◆ **GIVEN DATA**:
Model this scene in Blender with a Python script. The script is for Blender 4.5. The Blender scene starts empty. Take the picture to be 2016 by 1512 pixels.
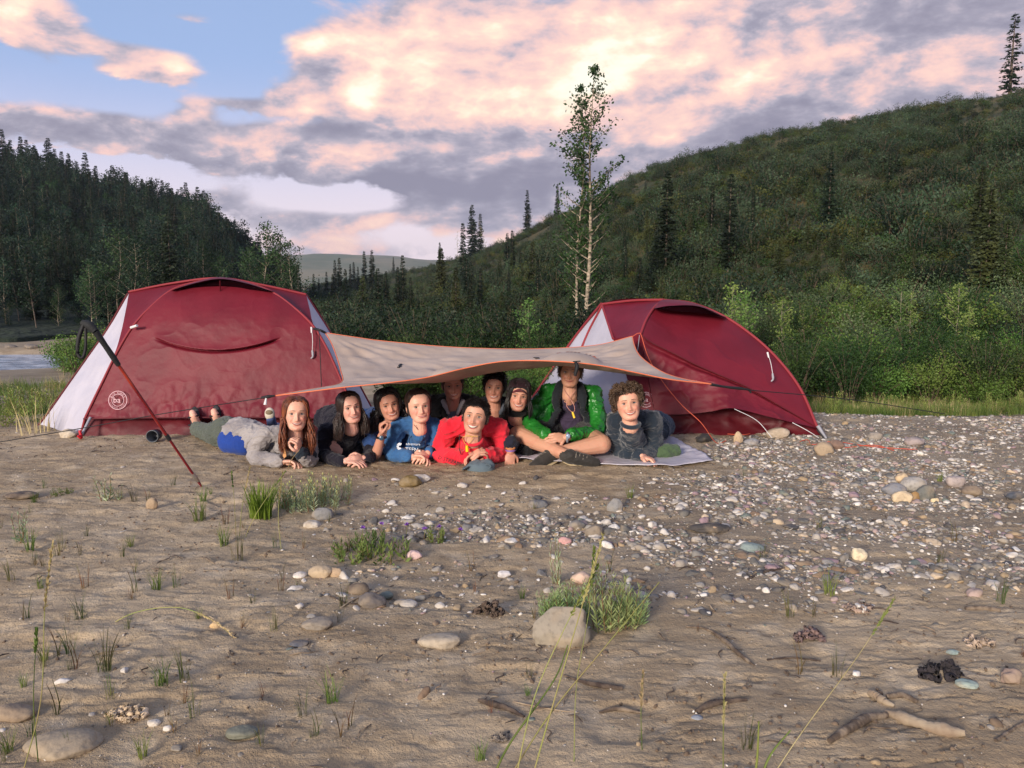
import bpy, bmesh, math, random
import numpy as np
from mathutils import Vector, Matrix
from math import radians as R, pi, sin, cos
random.seed(7); rng = np.random.default_rng(7)
SC = bpy.context.scene; COL = SC.collection

# ---------------------------------------------------------------- camera
F = 1570.0; W0, H0 = 2016, 1512; CAMZ = 1.3
PITCH = math.atan(196.0 / F)
cam_data = bpy.data.cameras.new('camera'); cam = bpy.data.objects.new('camera', cam_data); COL.objects.link(cam)
cam.location = (0, 0, CAMZ); cam.rotation_euler = (pi/2 - PITCH, 0, 0)
cam_data.sensor_width = 36; cam_data.lens = 36 * F / W0; cam_data.clip_start = .05; cam_data.clip_end = 9000
SC.camera = cam
SC.view_settings.view_transform = 'Standard'; SC.view_settings.look = 'None'
SC.view_settings.exposure = 0.22; SC.view_settings.gamma = 1
SC.cycles.max_bounces = 6; SC.cycles.transparent_max_bounces = 8; SC.cycles.volume_bounces = 0
SC.cycles.use_denoising = True

def ray(px, py):
    x = (px - W0/2) / F; y = -(py - H0/2) / F
    return np.array([x, math.cos(PITCH) + y*math.sin(PITCH), -math.sin(PITCH) + y*math.cos(PITCH)])
def at(px, py, Y):
    d = ray(px, py); k = Y / d[1]
    return Vector((d[0]*k, Y, CAMZ + d[2]*k))

# ---------------------------------------------------------------- sky (world)
class N:
    """a float socket with operators that add math nodes"""
    nt = None
    def __init__(s, sock): s.s = sock
    @staticmethod
    def op(o, *a, clamp=False):
        n = N.nt.nodes.new('ShaderNodeMath'); n.operation = o; n.use_clamp = clamp
        for i, v in enumerate(a):
            if isinstance(v, N): N.nt.links.new(v.s, n.inputs[i])
            else: n.inputs[i].default_value = v
        return N(n.outputs[0])
    def __add__(s, o): return N.op('ADD', s, o)
    __radd__ = __add__
    def __sub__(s, o): return N.op('SUBTRACT', s, o)
    def __rsub__(s, o): return N.op('SUBTRACT', o, s)
    def __mul__(s, o): return N.op('MULTIPLY', s, o)
    __rmul__ = __mul__
    def __truediv__(s, o): return N.op('DIVIDE', s, o)
def smooth(x, a, b):
    n = N.nt.nodes.new('ShaderNodeMapRange'); n.interpolation_type = 'SMOOTHSTEP'
    N.nt.links.new(x.s, n.inputs[0]); n.inputs[1].default_value = a; n.inputs[2].default_value = b
    return N(n.outputs[0])
def mixc(f, a, b):
    n = N.nt.nodes.new('ShaderNodeMix'); n.data_type = 'RGBA'; n.clamp_factor = True
    if isinstance(f, N): N.nt.links.new(f.s, n.inputs[0])
    else: n.inputs[0].default_value = f
    for i, v in ((6, a), (7, b)):
        if isinstance(v, tuple): n.inputs[i].default_value = (*v, 1)
        else: N.nt.links.new(v, n.inputs[i])
    return n.outputs[2]
def s2l(r, g, b):
    return tuple(((c/255)/12.92 if c/255 <= .04045 else ((c/255+.055)/1.055)**2.4) for c in (r, g, b))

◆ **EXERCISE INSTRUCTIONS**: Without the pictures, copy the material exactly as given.

◆ **EXERCISE OUTPUT**:
Model this scene in Blender with a Python script. The script is for Blender 4.5. The Blender scene starts empty. Take the picture to be 2016 by 1512 pixels.
import bpy, bmesh, math, random
import numpy as np
from mathutils import Vector, Matrix
from math import radians as R, pi, sin, cos
random.seed(7); rng = np.random.default_rng(7)
SC = bpy.context.scene; COL = SC.collection

# ---------------------------------------------------------------- camera
F = 1570.0; W0, H0 = 2016, 1512; CAMZ = 1.3
PITCH = math.atan(196.0 / F)
cam_data = bpy.data.cameras.new('camera'); cam = bpy.data.objects.new('camera', cam_data); COL.objects.link(cam)
cam.location = (0, 0, CAMZ); cam.rotation_euler = (pi/2 - PITCH, 0, 0)
cam_data.sensor_width = 36; cam_data.lens = 36 * F / W0; cam_data.clip_start = .05; cam_data.clip_end = 9000
SC.camera = cam
SC.view_settings.view_transform = 'Standard'; SC.view_settings.look = 'None'
SC.view_settings.exposure = 0.22; SC.view_settings.gamma = 1
SC.cycles.max_bounces = 6; SC.cycles.transparent_max_bounces = 8; SC.cycles.volume_bounces = 0
SC.cycles.use_denoising = True

def ray(px, py):
    x = (px - W0/2) / F; y = -(py - H0/2) / F
    return np.array([x, math.cos(PITCH) + y*math.sin(PITCH), -math.sin(PITCH) + y*math.cos(PITCH)])
def at(px, py, Y):
    d = ray(px, py); k = Y / d[1]
    return Vector((d[0]*k, Y, CAMZ + d[2]*k))

# ---------------------------------------------------------------- sky (world)
class N:
    """a float socket with operators that add math nodes"""
    nt = None
    def __init__(s, sock): s.s = sock
    @staticmethod
    def op(o, *a, clamp=False):
        n = N.nt.nodes.new('ShaderNodeMath'); n.operation = o; n.use_clamp = clamp
        for i, v in enumerate(a):
            if isinstance(v, N): N.nt.links.new(v.s, n.inputs[i])
            else: n.inputs[i].default_value = v
        return N(n.outputs[0])
    def __add__(s, o): return N.op('ADD', s, o)
    __radd__ = __add__
    def __sub__(s, o): return N.op('SUBTRACT', s, o)
    def __rsub__(s, o): return N.op('SUBTRACT', o, s)
    def __mul__(s, o): return N.op('MULTIPLY', s, o)
    __rmul__ = __mul__
    def __truediv__(s, o): return N.op('DIVIDE', s, o)
def smooth(x, a, b):
    n = N.nt.nodes.new('ShaderNodeMapRange'); n.interpolation_type = 'SMOOTHSTEP'
    N.nt.links.new(x.s, n.inputs[0]); n.inputs[1].default_value = a; n.inputs[2].default_value = b
    return N(n.outputs[0])
def mixc(f, a, b):
    n = N.nt.nodes.new('ShaderNodeMix'); n.data_type = 'RGBA'; n.clamp_factor = True
    if isinstance(f, N): N.nt.links.new(f.s, n.inputs[0])
    else: n.inputs[0].default_value = f
    for i, v in ((6, a), (7, b)):
        if isinstance(v, tuple): n.inputs[i].default_value = (*v, 1)
        else: N.nt.links.new(v, n.inputs[i])
    return n.outputs[2]
def s2l(r, g, b):
    return tuple(((c/255)/12.92 if c/255 <= .04045 else ((c/255+.055)/1.055)**2.4) for c in (r, g, b))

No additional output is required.